About fork vs threads, threads require less resources so, in principle, should be the first choice. But there are two caveats: 1) maybe you want to be able to terminate a parallel routine, this is much safer to do with processes than with threads and 2) some languages (notably Python and Ruby) provide pseudo-thread libraries which do not use real threads but switch between routines using the same thread. This simulated threading can be very useful for example when waiting for network requests but it must be taken into account that it's not real multithreading.
Amendment: As commented by Sergio Tulentsev, Ruby and Python do indeed provide real threads and not only coroutines.
"job takes 2 seconds" - If those 2 seconds are fully occupying the CPU (100% load), you won't gain anything with either thread nor fork if you have no cores to share.

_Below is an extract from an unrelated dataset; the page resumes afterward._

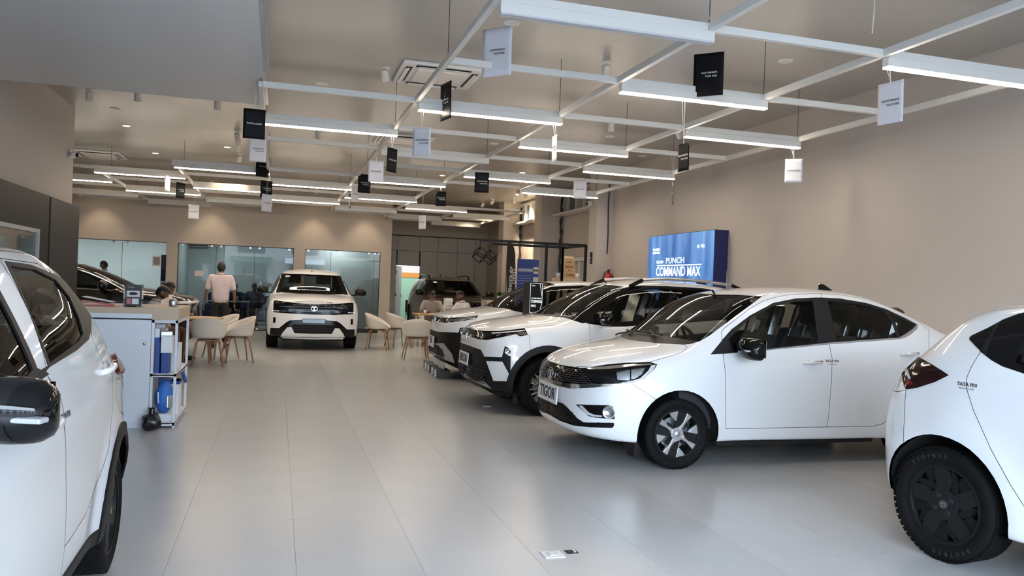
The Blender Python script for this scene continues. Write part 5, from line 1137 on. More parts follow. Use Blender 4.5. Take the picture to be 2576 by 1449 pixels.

The single-core CPU is simply busy and you cannnot make it more busy.
In case this 2 seconds include waiting time (for example on I/O, storage, whatever) you could gain something, even with a single core. The amount of gain depends on the CPU working vs. CPU waiting ratio and the overhead of your multiprocessing. Most non-trivial programs have at least some amount of "CPU waiting", so multithreading is often useful even on single-core CPUs.
This overhead for setting up a coroutine and context switching can be considerable and needs to be measured. Obviously, the shorter the run time of your actiual task is, the larger will be the ratio of overhead (for setting up a thread or process, etc.) and the smaller will be you multi-processing gain.
Traditionally, threads used to have considerably less overhead than processes (after all, that was why they were invented), but the "considerably" has maybe vanished over time - On modern Linux systems, processes are only a tad slower to set up than threads (actually, both use the same system calls). You rather decide between thread or process based on the requirements related to amount of protection (or sharing) of data than execution speed.